DATA SHOWN:
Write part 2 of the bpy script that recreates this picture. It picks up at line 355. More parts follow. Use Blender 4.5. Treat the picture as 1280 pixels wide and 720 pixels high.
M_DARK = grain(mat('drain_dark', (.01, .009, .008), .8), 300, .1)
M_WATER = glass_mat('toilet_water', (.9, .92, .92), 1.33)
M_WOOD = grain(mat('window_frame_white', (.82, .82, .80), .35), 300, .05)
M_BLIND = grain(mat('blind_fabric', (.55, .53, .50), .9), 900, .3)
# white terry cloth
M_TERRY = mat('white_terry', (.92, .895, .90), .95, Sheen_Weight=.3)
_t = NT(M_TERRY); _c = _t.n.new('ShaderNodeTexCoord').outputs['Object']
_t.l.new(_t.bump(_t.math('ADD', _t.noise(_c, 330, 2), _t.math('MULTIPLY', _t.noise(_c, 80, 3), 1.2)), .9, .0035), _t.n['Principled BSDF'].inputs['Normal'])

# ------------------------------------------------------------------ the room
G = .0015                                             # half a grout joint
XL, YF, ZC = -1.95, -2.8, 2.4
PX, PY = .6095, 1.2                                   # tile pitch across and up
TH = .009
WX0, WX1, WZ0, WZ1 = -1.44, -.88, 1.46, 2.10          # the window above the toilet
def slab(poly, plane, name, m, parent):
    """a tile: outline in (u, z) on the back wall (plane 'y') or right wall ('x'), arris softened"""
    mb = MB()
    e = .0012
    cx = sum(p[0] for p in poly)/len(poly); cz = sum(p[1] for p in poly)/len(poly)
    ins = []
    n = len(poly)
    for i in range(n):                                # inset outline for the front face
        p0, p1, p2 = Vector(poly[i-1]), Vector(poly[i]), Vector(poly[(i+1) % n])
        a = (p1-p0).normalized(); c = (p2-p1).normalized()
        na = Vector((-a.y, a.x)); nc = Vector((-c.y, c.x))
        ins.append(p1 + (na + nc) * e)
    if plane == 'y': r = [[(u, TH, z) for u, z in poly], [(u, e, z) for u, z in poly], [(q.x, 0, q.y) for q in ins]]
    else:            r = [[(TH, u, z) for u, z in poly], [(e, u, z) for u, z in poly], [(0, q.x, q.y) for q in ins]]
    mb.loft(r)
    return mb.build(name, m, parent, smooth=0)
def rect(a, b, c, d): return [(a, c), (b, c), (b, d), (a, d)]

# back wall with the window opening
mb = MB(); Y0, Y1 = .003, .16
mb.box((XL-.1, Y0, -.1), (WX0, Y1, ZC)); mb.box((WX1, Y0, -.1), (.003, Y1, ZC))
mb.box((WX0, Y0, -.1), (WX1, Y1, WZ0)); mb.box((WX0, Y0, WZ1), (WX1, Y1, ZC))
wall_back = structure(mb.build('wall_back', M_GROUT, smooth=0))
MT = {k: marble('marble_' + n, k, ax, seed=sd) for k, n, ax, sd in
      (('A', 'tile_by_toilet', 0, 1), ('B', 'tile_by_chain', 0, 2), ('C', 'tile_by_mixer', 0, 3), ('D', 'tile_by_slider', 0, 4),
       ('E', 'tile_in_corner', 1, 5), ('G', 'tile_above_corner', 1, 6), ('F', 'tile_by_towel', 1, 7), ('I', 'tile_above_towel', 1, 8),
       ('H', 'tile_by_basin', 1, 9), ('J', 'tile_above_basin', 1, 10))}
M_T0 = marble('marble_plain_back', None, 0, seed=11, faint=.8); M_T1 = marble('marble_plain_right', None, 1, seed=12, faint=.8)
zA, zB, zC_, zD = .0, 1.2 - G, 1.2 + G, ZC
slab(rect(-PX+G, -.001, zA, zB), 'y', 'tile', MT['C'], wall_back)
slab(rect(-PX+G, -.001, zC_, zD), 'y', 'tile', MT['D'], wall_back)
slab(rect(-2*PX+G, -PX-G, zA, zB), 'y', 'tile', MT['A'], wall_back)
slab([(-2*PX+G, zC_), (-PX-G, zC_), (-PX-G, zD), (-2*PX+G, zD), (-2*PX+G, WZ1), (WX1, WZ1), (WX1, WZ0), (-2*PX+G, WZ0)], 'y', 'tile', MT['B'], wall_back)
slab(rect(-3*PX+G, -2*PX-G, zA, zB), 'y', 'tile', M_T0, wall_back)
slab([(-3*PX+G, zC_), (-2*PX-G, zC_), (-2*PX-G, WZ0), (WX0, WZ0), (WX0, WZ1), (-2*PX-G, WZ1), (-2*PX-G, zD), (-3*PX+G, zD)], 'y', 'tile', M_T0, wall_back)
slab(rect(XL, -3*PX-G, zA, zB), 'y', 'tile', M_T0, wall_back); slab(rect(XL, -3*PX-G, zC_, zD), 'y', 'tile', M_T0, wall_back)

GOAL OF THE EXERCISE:
Your task is to quote the listing above word for word.

RESULT FOR THIS EXERCISE:
Write part 2 of the bpy script that recreates this picture. It picks up at line 355. More parts follow. Use Blender 4.5. Treat the picture as 1280 pixels wide and 720 pixels high.
M_DARK = grain(mat('drain_dark', (.01, .009, .008), .8), 300, .1)
M_WATER = glass_mat('toilet_water', (.9, .92, .92), 1.33)
M_WOOD = grain(mat('window_frame_white', (.82, .82, .80), .35), 300, .05)
M_BLIND = grain(mat('blind_fabric', (.55, .53, .50), .9), 900, .3)
# white terry cloth
M_TERRY = mat('white_terry', (.92, .895, .90), .95, Sheen_Weight=.3)
_t = NT(M_TERRY); _c = _t.n.new('ShaderNodeTexCoord').outputs['Object']
_t.l.new(_t.bump(_t.math('ADD', _t.noise(_c, 330, 2), _t.math('MULTIPLY', _t.noise(_c, 80, 3), 1.2)), .9, .0035), _t.n['Principled BSDF'].inputs['Normal'])

# ------------------------------------------------------------------ the room
G = .0015                                             # half a grout joint
XL, YF, ZC = -1.95, -2.8, 2.4
PX, PY = .6095, 1.2                                   # tile pitch across and up
TH = .009
WX0, WX1, WZ0, WZ1 = -1.44, -.88, 1.46, 2.10          # the window above the toilet
def slab(poly, plane, name, m, parent):
    """a tile: outline in (u, z) on the back wall (plane 'y') or right wall ('x'), arris softened"""
    mb = MB()
    e = .0012
    cx = sum(p[0] for p in poly)/len(poly); cz = sum(p[1] for p in poly)/len(poly)
    ins = []
    n = len(poly)
    for i in range(n):                                # inset outline for the front face
        p0, p1, p2 = Vector(poly[i-1]), Vector(poly[i]), Vector(poly[(i+1) % n])
        a = (p1-p0).normalized(); c = (p2-p1).normalized()
        na = Vector((-a.y, a.x)); nc = Vector((-c.y, c.x))
        ins.append(p1 + (na + nc) * e)
    if plane == 'y': r = [[(u, TH, z) for u, z in poly], [(u, e, z) for u, z in poly], [(q.x, 0, q.y) for q in ins]]
    else:            r = [[(TH, u, z) for u, z in poly], [(e, u, z) for u, z in poly], [(0, q.x, q.y) for q in ins]]
    mb.loft(r)
    return mb.build(name, m, parent, smooth=0)
def rect(a, b, c, d): return [(a, c), (b, c), (b, d), (a, d)]

# back wall with the window opening
mb = MB(); Y0, Y1 = .003, .16
mb.box((XL-.1, Y0, -.1), (WX0, Y1, ZC)); mb.box((WX1, Y0, -.1), (.003, Y1, ZC))
mb.box((WX0, Y0, -.1), (WX1, Y1, WZ0)); mb.box((WX0, Y0, WZ1), (WX1, Y1, ZC))
wall_back = structure(mb.build('wall_back', M_GROUT, smooth=0))
MT = {k: marble('marble_' + n, k, ax, seed=sd) for k, n, ax, sd in
      (('A', 'tile_by_toilet', 0, 1), ('B', 'tile_by_chain', 0, 2), ('C', 'tile_by_mixer', 0, 3), ('D', 'tile_by_slider', 0, 4),
       ('E', 'tile_in_corner', 1, 5), ('G', 'tile_above_corner', 1, 6), ('F', 'tile_by_towel', 1, 7), ('I', 'tile_above_towel', 1, 8),
       ('H', 'tile_by_basin', 1, 9), ('J', 'tile_above_basin', 1, 10))}
M_T0 = marble('marble_plain_back', None, 0, seed=11, faint=.8); M_T1 = marble('marble_plain_right', None, 1, seed=12, faint=.8)
zA, zB, zC_, zD = .0, 1.2 - G, 1.2 + G, ZC
slab(rect(-PX+G, -.001, zA, zB), 'y', 'tile', MT['C'], wall_back)
slab(rect(-PX+G, -.001, zC_, zD), 'y', 'tile', MT['D'], wall_back)
slab(rect(-2*PX+G, -PX-G, zA, zB), 'y', 'tile', MT['A'], wall_back)
slab([(-2*PX+G, zC_), (-PX-G, zC_), (-PX-G, zD), (-2*PX+G, zD), (-2*PX+G, WZ1), (WX1, WZ1), (WX1, WZ0), (-2*PX+G, WZ0)], 'y', 'tile', MT['B'], wall_back)
slab(rect(-3*PX+G, -2*PX-G, zA, zB), 'y', 'tile', M_T0, wall_back)
slab([(-3*PX+G, zC_), (-2*PX-G, zC_), (-2*PX-G, WZ0), (WX0, WZ0), (WX0, WZ1), (-2*PX-G, WZ1), (-2*PX-G, zD), (-3*PX+G, zD)], 'y', 'tile', M_T0, wall_back)
slab(rect(XL, -3*PX-G, zA, zB), 'y', 'tile', M_T0, wall_back); slab(rect(XL, -3*PX-G, zC_, zD), 'y', 'tile', M_T0, wall_back)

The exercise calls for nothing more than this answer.